Standing for justice: Pay inequity

By now, most people are aware that working women earn less than working men and not, as the common refrain goes, because women opt for lower-paying career fields. In fact, study after study has shown that women doing the exact same job as men and with the exact same level of experience, still make less than their male counterparts. 

I’ve been indignant about this for years, even though, as it turns out, I didn’t have all the facts. You see, I’ve always assumed that women in the workforce were discriminated against equally, that it was just the lack of a Y chromosome that negatively affected one’s paygrade. It wasn’t until recently (I know, I know) that I learned women of color make even less than the white women who are already making less than men. What the what?

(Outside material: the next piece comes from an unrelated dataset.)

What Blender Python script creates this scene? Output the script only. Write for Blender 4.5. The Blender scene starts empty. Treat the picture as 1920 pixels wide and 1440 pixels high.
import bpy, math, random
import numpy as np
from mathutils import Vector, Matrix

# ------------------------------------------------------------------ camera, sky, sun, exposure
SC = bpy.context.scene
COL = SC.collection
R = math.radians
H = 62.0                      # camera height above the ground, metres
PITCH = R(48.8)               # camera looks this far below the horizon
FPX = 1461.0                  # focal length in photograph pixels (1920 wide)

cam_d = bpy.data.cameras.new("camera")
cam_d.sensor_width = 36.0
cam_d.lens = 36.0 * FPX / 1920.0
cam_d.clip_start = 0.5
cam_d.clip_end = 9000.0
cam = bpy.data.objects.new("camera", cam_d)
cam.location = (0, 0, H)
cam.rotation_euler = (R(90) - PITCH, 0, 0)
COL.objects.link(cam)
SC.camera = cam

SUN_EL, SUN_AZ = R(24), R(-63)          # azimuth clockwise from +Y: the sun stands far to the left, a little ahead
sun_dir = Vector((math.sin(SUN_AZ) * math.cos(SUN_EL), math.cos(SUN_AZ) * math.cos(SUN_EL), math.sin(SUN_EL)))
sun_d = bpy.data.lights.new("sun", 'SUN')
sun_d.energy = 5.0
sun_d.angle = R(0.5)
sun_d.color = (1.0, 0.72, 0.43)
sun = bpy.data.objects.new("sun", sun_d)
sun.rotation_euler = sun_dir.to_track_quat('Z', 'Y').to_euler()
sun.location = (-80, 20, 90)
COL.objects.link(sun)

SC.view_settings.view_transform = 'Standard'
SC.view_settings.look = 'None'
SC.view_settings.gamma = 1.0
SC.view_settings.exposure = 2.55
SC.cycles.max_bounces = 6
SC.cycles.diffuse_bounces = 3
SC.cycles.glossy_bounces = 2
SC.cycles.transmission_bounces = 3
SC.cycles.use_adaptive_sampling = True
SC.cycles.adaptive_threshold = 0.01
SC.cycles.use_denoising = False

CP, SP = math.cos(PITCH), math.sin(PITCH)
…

Obviously, this would have upset me years ago if I had heard about it then, but it seems more strikingly absurd to me now because the month of March has given us such a rich and unexpected confluence of race and gender issues: There was the Selma anniversary and #BlackOutDay (still one of my most favorite things ever on the Internet), International Women’s Day and National Catholic Sisters week, the latter of which Kris Berggren covered for Global Sisters Report – we’ve basically been celebrating women and parsing out the dangerous effects of institutional racism all month.

So, yeah, the idea that non-white women can make anywhere from only 64 to 56 percent of what men make – that’s kind of infuriating. All people – regardless of gender, race or ethnicity – should be compensated fairly. That should be common sense, and yet, the idea that the work of women and people of color is somehow worth less seems a difficult one to shake.

But the thing is, even if someone truly believed that women were less competent than men, and that women of color were even less so, he wouldn’t have to look far for that view to be significantly challenged. I mean, Global Sisters Report is a single publication, and we have no shortage of stories about women doing amazing things; just in the last week, we’ve talked about Kenyan women religious who train people in nonviolent conflict resolution today and women religious who promoted equality 50 years ago.

I’ve said this kind of thing before, and if I sound like a broken record, it’s because I don’t think we can reiterate it enough. Not until it sinks in. Women are not an incompetent subspecies of human. Neither are people of color.

I, essentially, get paid to say this a lot, and I’m sure many of GSR’s readers are involved in work or ministry that emphasizes that the same point – even if in more subtle ways. My prayer this week is that we would all be encouraged to keep standing up for justice, however we are able to do so.